Kampanya faaliyetimiz kapsamında Cebeci kampüsünde uzunca bir zamandır öğrencileri rahatsız ve tedirgin eden “güvenlik” sorununu ele alıyoruz. Okulun içine gizli kameraların yerleştirilmesi, kampüs girişinde her gün gerilim yaratan kimlik kontrolleri, polisin elini kolunu sallayarak kampüsün içine girebilmesi vb. sorunlar artık çok ciddi boyutlara varmış durumda. Biz de “Gençlik Forumu” olarak bu sorunların tümünü işleyen bir anket çalışmasıyla sürece başladık. Anket çalışmamızın yanı sıra kantinlerde öğrencilerle tek tek konuşarak, konuya dair hazırladığımız bildirileri de öğrencilere ulaştırıyoruz.
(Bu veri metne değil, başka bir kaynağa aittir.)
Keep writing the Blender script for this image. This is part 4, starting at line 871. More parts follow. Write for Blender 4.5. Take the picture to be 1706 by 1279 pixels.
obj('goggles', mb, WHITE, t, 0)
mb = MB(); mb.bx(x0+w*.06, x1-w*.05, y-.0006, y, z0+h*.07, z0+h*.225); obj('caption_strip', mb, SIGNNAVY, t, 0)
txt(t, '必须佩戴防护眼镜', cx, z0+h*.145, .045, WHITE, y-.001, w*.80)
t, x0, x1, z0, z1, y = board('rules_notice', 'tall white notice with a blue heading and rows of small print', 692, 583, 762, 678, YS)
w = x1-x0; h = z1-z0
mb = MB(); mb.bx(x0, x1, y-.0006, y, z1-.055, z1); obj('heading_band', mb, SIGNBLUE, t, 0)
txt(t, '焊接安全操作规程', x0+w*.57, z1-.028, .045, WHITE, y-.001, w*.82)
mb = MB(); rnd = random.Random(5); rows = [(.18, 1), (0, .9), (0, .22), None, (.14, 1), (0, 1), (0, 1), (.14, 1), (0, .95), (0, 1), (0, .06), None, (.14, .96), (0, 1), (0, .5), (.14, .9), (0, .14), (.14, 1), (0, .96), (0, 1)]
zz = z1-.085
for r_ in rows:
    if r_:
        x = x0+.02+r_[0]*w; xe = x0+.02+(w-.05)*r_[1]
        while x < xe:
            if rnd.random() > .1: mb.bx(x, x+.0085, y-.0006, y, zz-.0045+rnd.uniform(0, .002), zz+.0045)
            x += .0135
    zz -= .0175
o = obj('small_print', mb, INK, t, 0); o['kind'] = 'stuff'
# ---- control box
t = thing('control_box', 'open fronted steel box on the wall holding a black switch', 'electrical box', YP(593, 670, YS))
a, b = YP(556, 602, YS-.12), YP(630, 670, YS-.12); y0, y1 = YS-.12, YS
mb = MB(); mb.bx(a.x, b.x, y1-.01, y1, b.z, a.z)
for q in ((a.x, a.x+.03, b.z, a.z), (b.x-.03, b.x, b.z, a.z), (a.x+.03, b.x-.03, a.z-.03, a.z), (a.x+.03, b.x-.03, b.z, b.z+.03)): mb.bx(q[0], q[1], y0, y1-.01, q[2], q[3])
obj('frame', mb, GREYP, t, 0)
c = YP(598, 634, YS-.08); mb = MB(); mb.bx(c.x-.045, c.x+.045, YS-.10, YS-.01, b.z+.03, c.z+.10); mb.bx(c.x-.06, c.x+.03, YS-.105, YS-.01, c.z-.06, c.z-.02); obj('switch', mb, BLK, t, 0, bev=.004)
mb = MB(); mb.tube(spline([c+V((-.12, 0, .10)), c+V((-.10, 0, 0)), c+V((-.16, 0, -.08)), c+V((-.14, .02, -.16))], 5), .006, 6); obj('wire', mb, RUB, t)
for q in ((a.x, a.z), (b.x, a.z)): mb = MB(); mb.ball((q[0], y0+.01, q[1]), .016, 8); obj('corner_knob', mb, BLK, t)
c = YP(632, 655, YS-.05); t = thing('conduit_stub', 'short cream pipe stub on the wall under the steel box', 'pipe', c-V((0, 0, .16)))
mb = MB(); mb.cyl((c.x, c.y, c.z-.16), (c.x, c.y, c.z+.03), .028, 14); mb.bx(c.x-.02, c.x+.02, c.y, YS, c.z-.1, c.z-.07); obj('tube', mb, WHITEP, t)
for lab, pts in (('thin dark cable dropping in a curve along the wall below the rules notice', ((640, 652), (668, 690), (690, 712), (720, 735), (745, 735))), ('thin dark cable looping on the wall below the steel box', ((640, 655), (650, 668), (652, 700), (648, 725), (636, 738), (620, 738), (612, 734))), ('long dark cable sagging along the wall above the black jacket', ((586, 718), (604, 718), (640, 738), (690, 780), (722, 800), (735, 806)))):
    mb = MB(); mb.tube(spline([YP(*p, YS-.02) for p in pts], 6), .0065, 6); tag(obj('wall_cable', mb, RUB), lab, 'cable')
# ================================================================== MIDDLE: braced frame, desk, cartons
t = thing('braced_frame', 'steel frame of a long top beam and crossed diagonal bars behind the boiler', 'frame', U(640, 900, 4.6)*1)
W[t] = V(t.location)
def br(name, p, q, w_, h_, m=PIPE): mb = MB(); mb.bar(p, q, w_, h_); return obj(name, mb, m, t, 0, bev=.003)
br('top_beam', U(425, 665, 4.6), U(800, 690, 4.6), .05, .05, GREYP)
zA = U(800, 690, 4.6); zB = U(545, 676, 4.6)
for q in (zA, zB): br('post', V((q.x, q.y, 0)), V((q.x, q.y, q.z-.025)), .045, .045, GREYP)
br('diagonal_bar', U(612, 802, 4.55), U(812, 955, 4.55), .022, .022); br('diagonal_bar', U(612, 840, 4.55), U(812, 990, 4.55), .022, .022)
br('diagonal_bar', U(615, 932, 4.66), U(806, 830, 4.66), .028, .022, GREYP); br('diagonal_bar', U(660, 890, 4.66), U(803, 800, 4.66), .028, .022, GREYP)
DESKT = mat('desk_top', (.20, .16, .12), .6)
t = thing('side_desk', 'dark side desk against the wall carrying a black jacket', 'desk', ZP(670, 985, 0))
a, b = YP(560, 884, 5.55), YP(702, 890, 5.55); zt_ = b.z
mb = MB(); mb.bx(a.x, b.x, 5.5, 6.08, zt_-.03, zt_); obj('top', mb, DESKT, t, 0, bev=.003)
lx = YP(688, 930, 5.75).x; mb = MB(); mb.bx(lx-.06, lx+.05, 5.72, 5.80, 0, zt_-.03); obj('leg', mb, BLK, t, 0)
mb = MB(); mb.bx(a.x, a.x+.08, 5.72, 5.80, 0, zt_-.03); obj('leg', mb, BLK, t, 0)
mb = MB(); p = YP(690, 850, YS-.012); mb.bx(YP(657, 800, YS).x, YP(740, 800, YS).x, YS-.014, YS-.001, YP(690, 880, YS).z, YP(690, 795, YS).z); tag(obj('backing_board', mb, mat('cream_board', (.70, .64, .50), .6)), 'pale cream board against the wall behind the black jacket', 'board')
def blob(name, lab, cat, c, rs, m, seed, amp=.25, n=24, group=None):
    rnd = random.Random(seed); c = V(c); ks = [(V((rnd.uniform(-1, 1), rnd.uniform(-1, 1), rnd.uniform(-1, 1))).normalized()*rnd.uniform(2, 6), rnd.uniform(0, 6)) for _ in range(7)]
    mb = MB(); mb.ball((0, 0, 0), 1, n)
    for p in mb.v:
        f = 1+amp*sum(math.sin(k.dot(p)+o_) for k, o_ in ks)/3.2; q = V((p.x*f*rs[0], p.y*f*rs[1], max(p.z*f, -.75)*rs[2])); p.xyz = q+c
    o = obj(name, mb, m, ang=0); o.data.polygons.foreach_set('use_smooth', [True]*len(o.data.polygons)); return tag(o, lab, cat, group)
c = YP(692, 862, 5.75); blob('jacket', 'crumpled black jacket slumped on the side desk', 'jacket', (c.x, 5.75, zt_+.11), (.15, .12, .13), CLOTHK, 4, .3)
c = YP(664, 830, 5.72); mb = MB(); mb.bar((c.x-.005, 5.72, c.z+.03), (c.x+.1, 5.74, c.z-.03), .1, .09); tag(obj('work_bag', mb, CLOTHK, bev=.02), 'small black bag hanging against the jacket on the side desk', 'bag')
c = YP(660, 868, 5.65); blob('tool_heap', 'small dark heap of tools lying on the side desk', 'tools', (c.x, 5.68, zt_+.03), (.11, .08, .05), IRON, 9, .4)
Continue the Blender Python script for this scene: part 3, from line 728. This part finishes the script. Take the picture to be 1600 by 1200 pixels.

Anket çalışmamızın ardından hedefimiz bir fanzin çıkarmak. Kampanya çalışması boyunca bir hedefimiz de, çalışmaya mümkün olduğunca geniş bir bileşeni dahil etmek.

Cebeci Ekim Gençliği


Adana MYO’da panel hazırlığı

Adana Meslek Yüksek Okulu Beyazevler Kampüsü’nde başlattığımız kampanya çalışmalarımız sürüyor. Çevremizde bulunan öğrencileri sürecin bir parçası haline getirmek için bir tartışma platformu oluşturduk. Ardından düzenli toplantılar yapmaya başladık.

Ardından kampanyamızın finali olarak, Adana Eğitim-Sen Şubesi’nde, 9 Aralık günü saat 13.00’de “Meslek Yüksek Okulu öğrencileri sorunlarını tartışıyor” konulu bir panel gerçekleştireceğiz. Panele Eğitim-Sen’den hocalarımız ve Ekim Gençliği’nden bir arkadaşımız konuşmacı olarak katılacak. Afiş, el ilanı, davetiye ve pul gibi araçları kullanarak yaygın bir ajitasyon-propaganda faaliyeti yürütüyor ve panele katılım çağrısı yapıyoruz.